IGOR FERNÁNDEZ
PSICOLOGÍA

No encajo

Quien más y quien menos ha tenido esa incómoda sensación alguna vez de que aquello que está haciendo, aquella relación que está teniendo o aquel momento que está viviendo no le pertenecen. Es una sensación difusa, poco intensa pero que, de repente, se hace presente como una percepción de no ser uno mismo, de estar “con la cabeza en otro sitio” un alto porcentaje del tiempo, o de que, simplemente, uno no encaja. Da igual si hemos elegido en otro momento estar donde estamos o si el resto de la gente muestra desconcierto cuando lo compartimos y nos rebate con argumentos con los que podemos estar de acuerdo. Es más, hay ocasiones en las que no sabemos por qué, pero incluso lo que en otros momentos nos gusta mucho, dominamos y elegimos, hay días que parece que no fuera nuestro, o dicho con más precisión: que no fuera lo nuestro. Entonces se abre una rendija a la confusión: ¿Será que no estoy donde debería? ¿O me he estado engañando todo este tiempo y esto no se me da bien?

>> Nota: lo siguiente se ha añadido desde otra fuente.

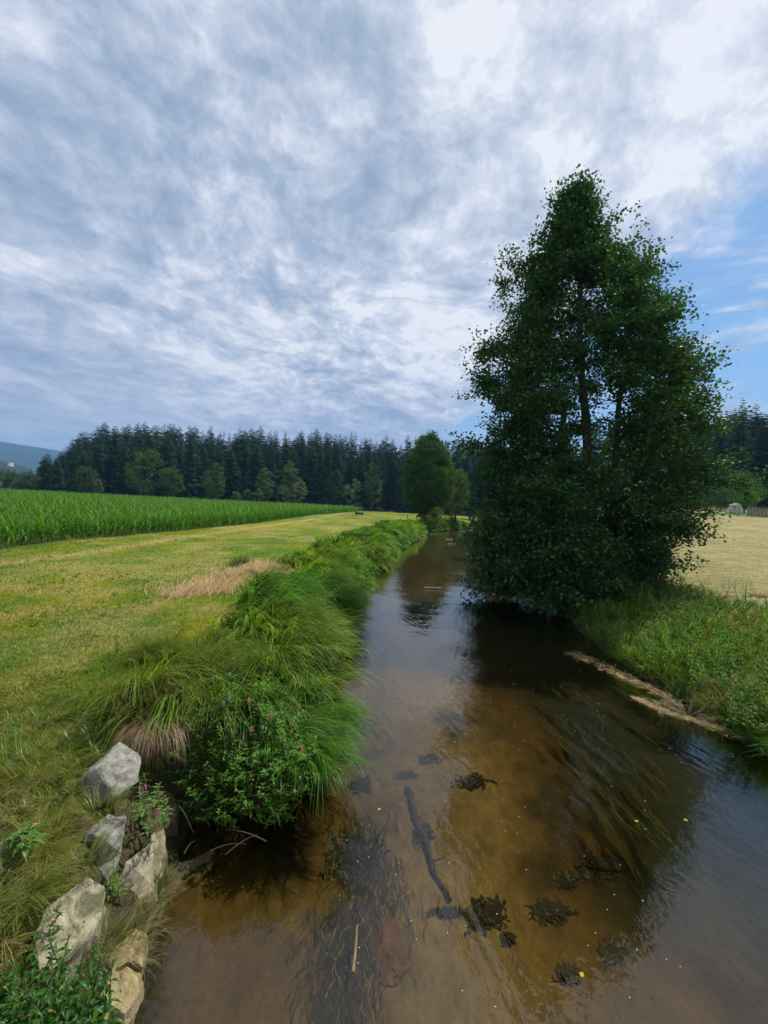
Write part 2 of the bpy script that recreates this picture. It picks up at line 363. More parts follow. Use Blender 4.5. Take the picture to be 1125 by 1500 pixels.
def edge_line(px, py, z):      # a world polyline y -> x
    P = at_z(px, py, z); o = np.argsort(P[:, 1]); return P[o, 1], P[o, 0]
cy_, cx_ = edge_line([-160, 0, 135, 236, 380, 465, 545], [828, 805, 789, 781, 766, 754, 748], 1.0)
def XC(y):                      # x of the maize field's edge
    return np.interp(y, np.concatenate([[0], cy_, [150]]), np.concatenate([[cx_[0]-2], cx_, [cx_[-1]+4]]))
ty_, tx_ = edge_line([-100, 0, 130, 250, 400, 470], [842, 828, 808, 790, 769, 759], 1.0)
def XT(y): return np.interp(y, ty_, tx_)
def meadow_dry(x, y):
    """0 fresh green .. 1 straw"""
    n = fbm(x*0.35, y*0.22, 0, 21); n2 = fbm(x*1.1, y*0.8, 0, 31)
    d = sm(n*0.5+n2*0.5, 0.47, 0.66)*0.55
    tr = np.exp(-((x-XT(y)-0.25*(n2-0.5)*2)/0.55)**2)*0.9+np.exp(-((x-XT(y)-2.3)/0.5)**2)*0.28
    tr = tr+np.exp(-((x-XT(y)-5.2-0.5*(n-.5))/0.8)**2)*0.22*sm(n2, .35, .6)
    P = at_z(325, 852, 1.0); a = (x-P[0]); b = (y-P[1])
    pc = at_z(np.array([235, 440]), np.array([878, 832]), 1.0)
    dv = pc[1]-pc[0]; Ld = np.hypot(dv[0], dv[1]); ux, uy = dv[0]/Ld, dv[1]/Ld
    s = ((x-pc[0][0])*ux+(y-pc[0][1])*uy)/Ld; q = (x-pc[0][0])*(-uy)+(y-pc[0][1])*ux
    patch = sm(s, -0.05, 0.25)*(1-sm(s, 0.95, 1.1))*np.exp(-(q/(0.5+1.1*s))**2)*1.15*(0.65+0.6*n2)
    return np.clip(np.maximum(np.maximum(d, tr), patch), 0, 1), np.clip(patch, 0, 1)
dry, patch = meadow_dry(XX, YY)
def lerp(a, b, t): return np.asarray(a)*(1-t[..., None])+np.asarray(b)*t[..., None]
c_green, c_olive, c_straw, c_dirt = (0.070, 0.142, 0.007), (0.165, 0.178, 0.010), (0.31, 0.25, 0.085), (0.13, 0.075, 0.04)
nz = fbm(XX*0.9, YY*0.7, 0, 41); nz2 = fbm(XX*0.18, YY*0.12, 0, 47)
gcol = lerp(c_green, c_olive, sm(nz*0.5+nz2*0.5, 0.35, 0.62)); gcol = lerp(gcol, c_straw, dry)
dlg = XL(YY)-XX; drg = XX-XR(YY)
gcol = lerp(gcol, (0.055, 0.05, 0.025), 1-sm(np.maximum(dlg, drg), 0.3, 1.6))          # earthy bank
hay = (0.275, 0.24, 0.105)
hayn = fbm(XX*0.16, YY*0.10, 0, 61)
fcol = lerp(hay, (0.20, 0.20, 0.06), sm(hayn, 0.56, 0.75)*0.6)
tw = sm(drg, 3.2, 5.0)
fcol = lerp(np.broadcast_to((0.05, 0.085, 0.02), fcol.shape), fcol, tw)
# green verge at the far side of the hay field, around the stone
MON = at_z(1075, 757, 0.0)   # placeholder direction only
MY = 70.0; MONP = at_y(1076, 757, MY)
e1 = ((XX-MONP[0]-3)/13)**2+((YY-MONP[1]+3)/4.2)**2
fcol = lerp(fcol, np.broadcast_to((0.075, 0.15, 0.02), fcol.shape), (1-sm(e1, 0.7, 1.25)))
fcol = lerp(fcol, np.broadcast_to((0.06, 0.10, 0.025), fcol.shape), sm(YY-0.25*XX, 64, 70)*sm(XX/np.maximum(YY, 1), .3, .45))
fcol = lerp(fcol, (0.05, 0.07, 0.03), sm(YY, 96, 110))
gcol = np.where((drg > 0)[..., None], fcol, gcol)
gcol = lerp(gcol, (0.03, 0.035, 0.015), sm(YY, 143, 150)*(drg < 0))
gcol = lerp(gcol, (0.07, 0.09, 0.03), ((XX < XC(YY)) & (YY > 10) & (YY < 145)).astype(float)*0.7)
# river bed colour: sand with silt and a weedy right half, darkened for the tree's reflection too
wdt = XR(YY)-XL(YY); ub = np.clip((XX-XL(YY))/wdt, 0, 1)
b1 = fbm(XX*2.2, YY*1.1, 0, 71); b2 = fbm(XX*0.8, YY*0.35, 0, 75)
bcol = lerp((0.070, 0.049, 0.018), (0.046, 0.027, 0.006), sm(b2, 0.35, 0.7))
bcol = lerp(bcol, np.broadcast_to((0.115, 0.086, 0.038), bcol.shape), np.exp(-((ub-0.33+0.12*(b2-0.5))/0.13)**2)*0.75)
bcol = lerp(bcol, (0.022, 0.018, 0.009), sm(b1*0.6+b2*0.4, 0.53, 0.62)*0.8)
bcol = lerp(bcol, (0.010, 0.013, 0.006), sm(ub, 0.50, 0.68)*sm(b1*0.4+b2*0.6+0.12*(ub-0.6)*3, 0.22, 0.38)*sm(YY, 3.6, 4.8))  # near-black for weed, with the alder's dark reflection painted in as well
bcol = lerp(bcol, (0.016, 0.018, 0.010), sm(ub, 0.62, 0.8))
bcol = lerp(bcol, (0.04, 0.032, 0.014), sm(YY, 8, 13)*0.85)

mud = 1-sm(np.maximum(dlg, drg), 0.0, 0.35)
gcol = lerp(gcol, np.broadcast_to((0.022, 0.022, 0.010), gcol.shape), mud)
bcol = lerp(bcol, np.broadcast_to((0.035, 0.026, 0.012), bcol.shape), 1-sm(-np.maximum(dlg, drg), 0.0, 0.35))
def sub_grid(name, mask, C, mat, kind='structure'):
    m4 = mask[:-1, :-1]
    ny, nx = XX.shape; idx = np.arange(ny*nx).reshape(ny, nx)
    Q = np.stack([idx[:-1, :-1], idx[:-1, 1:], idx[1:, 1:], idx[1:, :-1]], -1)[m4]
    used, inv = np.unique(Q.ravel(), return_inverse=True)
    V = np.stack([XX, YY, ZZ], -1).reshape(-1, 3)[used]
    me = mesh_np(name, V, inv.reshape(-1, 4), None, C.reshape(-1, 3)[used], smooth=True)
    return tag(obj(name, me, mat), kind=kind)
def ground_mat(name, fine_scale=38, bump=0.5, stretch=(1, 1, 1), contrast=(0.55, 1.4)):
    m, t, o = new_mat(name); g = t.new('ShaderNodeNewGeometry'); p = g.outputs['Position']
    mp = t.new('ShaderNodeMapping'); t.link(p, mp.inputs[0]); mp.inputs['Scale'].default_value = stretch
    at = t.new('ShaderNodeAttribute', attribute_name='col')
    n1 = t.noise(mp.outputs[0], fine_scale, 5, 0.7); n2 = t.noise(mp.outputs[0], fine_scale*0.13, 6, 0.65, 0.5)
    n3 = t.noise(mp.outputs[0], fine_scale*0.02, 4, 0.6)
    c = t.mix(1.0, at.outputs[0], t.ramp(n1, [(0.3, contrast[0]), (0.7, contrast[1])]), 'MULTIPLY')
    c = t.mix(1.0, c, t.ramp(n2, [(0.3, 0.68), (0.7, 1.3)]), 'MULTIPLY')
    c = t.mix(1.0, c, t.ramp(n3, [(0.3, 0.85), (0.7, 1.15)]), 'MULTIPLY')
    b = t.new('ShaderNodeBsdfPrincipled'); t.put(b.inputs['Base Color'], c); b.inputs['Roughness'].default_value = 0.95
    b.inputs['Specular IOR Level'].default_value = 0.1
    bp = t.new('ShaderNodeBump'); bp.inputs['Strength'].default_value = bump; bp.inputs['Distance'].default_value = 0.04
    t.put(bp.inputs['Height'], t.math('ADD', n1, n2)); t.link(bp.outputs[0], b.inputs['Normal'])
    t.link(b.outputs[0], o.inputs[0]); return m
GM = ground_mat('meadow_turf', 30, 0.6)
HM = ground_mat('cut_hay', 14, 0.8, (0.45, 1.3, 1), (0.45, 1.45))
BM = ground_mat('sandy_bed', 55, 0.25, (1, 0.6, 1), (0.8, 1.2))
midx = (XX+np.roll(XX, -1, 1))/2
is_bed = (dlg < -0.02) & (drg < -0.02)
is_left = (~is_bed) & (dlg >= -0.02)
is_right = (~is_bed) & (~is_left)
sub_grid('meadow', is_left, gcol, GM)
sub_grid('hay_field', is_right, gcol, HM)
sub_grid('river_bed', is_bed, bcol, BM)

# ------------------------------------------------------------------ water
m, t, o = new_mat('water'); g = t.new('ShaderNodeNewGeometry'); p = g.outputs['Position']
mp = t.new('ShaderNodeMapping'); t.link(p, mp.inputs[0]); mp.inputs['Scale'].default_value = (1.0, 0.55, 1.0)
mp.inputs['Rotation'].default_value = (0, 0, R(12))
n1 = t.noise(mp.outputs[0], 7.0, 3, 0.55, 0.4); n2 = t.noise(mp.outputs[0], 1.8, 3, 0.5, 0.6); n3 = t.noise(mp.outputs[0], 26, 2, 0.5, 0.2)
wv = t.new('ShaderNodeTexWave', wave_type='BANDS', bands_direction='DIAGONAL'); t.link(mp.outputs[0], wv.inputs[0])
wv.inputs['Scale'].default_value = 3.0; wv.inputs['Distortion'].default_value = 5.0; wv.inputs['Detail'].default_value = 3
h = t.math('ADD', t.math('MULTIPLY', n1, 0.55), t.math('MULTIPLY', n2, 1.2))
h = t.math('ADD', h, t.math('MULTIPLY', n3, 0.12)); h = t.math('ADD', h, t.math('MULTIPLY', wv.outputs[1], 0.10))
patchn = t.map(t.noise(p, 0.35, 2), 0.38, 0.65, 0.35, 1.0)
bp = t.new('ShaderNodeBump'); bp.inputs['Strength'].default_value = 1.0; bp.inputs['Distance'].default_value = 0.011
t.put(bp.inputs['Height'], t.math('MULTIPLY', h, patchn))
fr = t.new('ShaderNodeFresnel'); fr.inputs['IOR'].default_value = 1.56; t.link(bp.outputs[0], fr.inputs['Normal'])
gl = t.new('ShaderNodeBsdfGlossy'); gl.inputs['Roughness'].default_value = 0.015; gl.inputs[0].default_value = (1, 1, 1, 1); t.link(bp.outputs[0], gl.inputs['Normal'])
tr = t.new('ShaderNodeBsdfTransparent'); tr.inputs[0].default_value = (0.90, 0.84, 0.62, 1)
mx = t.new('ShaderNodeMixShader'); t.link(fr.outputs[0], mx.inputs[0]); t.link(tr.outputs[0], mx.inputs[1]); t.link(gl.outputs[0], mx.inputs[2])
t.link(mx.outputs[0], o.inputs[0]); WATER = m
wy = np.concatenate([np.linspace(-40, 0, 12), np.linspace(0.5, 30, 60), np.linspace(31, 170, 80)])
wl = XL(wy)-0.9; wr = XR(wy)+0.9
V = np.stack([np.stack([wl, wy, 0*wy], 1), np.stack([wr, wy, 0*wy], 1)], 1).reshape(-1, 3)
i = np.arange(len(wy)-1)*2
tag(obj('water', mesh_np('water', V, np.stack([i, i+1, i+3, i+2], 1), None, None), WATER), kind='structure')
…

Nos observamos por dentro con desconcierto, no sabemos muy bien qué hacer con esa voz que parece solvente pero incoherente con el curso natural de las cosas, esa que un día pregunta: ¿Tú estás segura? La sorpresa hace que se activen las alarmas y empecemos una búsqueda forense de evidencias que demuestren que esa vocecilla está ahí por alguna buena razón.

Pueden entonces estar pasando varias cosas. Cabe la posibilidad de que realmente algo en la trastienda de nuestra mente haya hecho “click” y concluido que es hora de cambiar; pero cuando es una sensación pasajera y nos asalta ante cosas que normalmente disfrutamos o nos van bien, puede que lo que esté sucediendo es que nos vaya demasiado bien. O por lo menos, demasiado para lo que hemos conocido.

La vida va cambiando y nosotros con ella; desde bien prontito afrontamos sus carencias y nos acostumbramos a las inclemencias que sean necesarias para sobrevivir. Si todo va bien, con el tiempo las estrategias primitivas y torpes para afrontar las preocupaciones infantiles, las relaciones hostiles de entonces y los cambios que nos sobrepasaban, dejan de hacer falta. La vida ha cambiado y tenemos la suerte de crecer y construir un modo de vida con relaciones más equitativas y satisfactorias, cambios para mejorar y convirtiendo las preocupaciones en fuentes de información. La vida no está tan mal después de todo. Es más, si el bienestar de hoy es muy llamativo, nos sucede como a los niños y a las niñas de en torno a 2 años, que corren a explorar y, de repente, tienen que pararse, mirar atrás y detectar dónde está su madre antes de seguir con la aventura.

De una forma similar, cuanto más nos alejamos de la precariedad vivida, del esfuerzo que nos ha marcado o de una cultura familiar asfixiante, más vértigo habrá por lo desconocido –aunque curiosamente sea el bienestar– y echaremos de menos la estructura rígida cuando estamos creando “lo nuevo nuestro”. Entonces se dan esas sensaciones del principio, como una forma de echar la vista atrás; sentimos que no encajamos, que seguimos de algún modo siendo aquellos que tenían que vivir preparados para la carencia, el estrés o la soledad, y lo bueno se nos hace inseguro. Entonces caben dos opciones: honrar que esa vocecilla está tratando de protegernos del impacto de romper radicalmente con las lealtades del pasado y seguir adelante; o redefinir la realidad para que lo poco que ha detectado esa voz como amenaza se convierta en mucho, y tengamos que volver al redil, a aquella manera de vivir. A menudo se trata solo de miedo a crecer, miedo a seguir corriendo, como esa niña de 2 años, y que, en un momento dado, ya no necesitemos mirar atrás y seamos totalmente independientes. Dudar de lo bueno conseguido nos hace sentir que todavía pertenecemos a cuando no sabíamos, lo cual, por lo menos, es pertenecer a algo.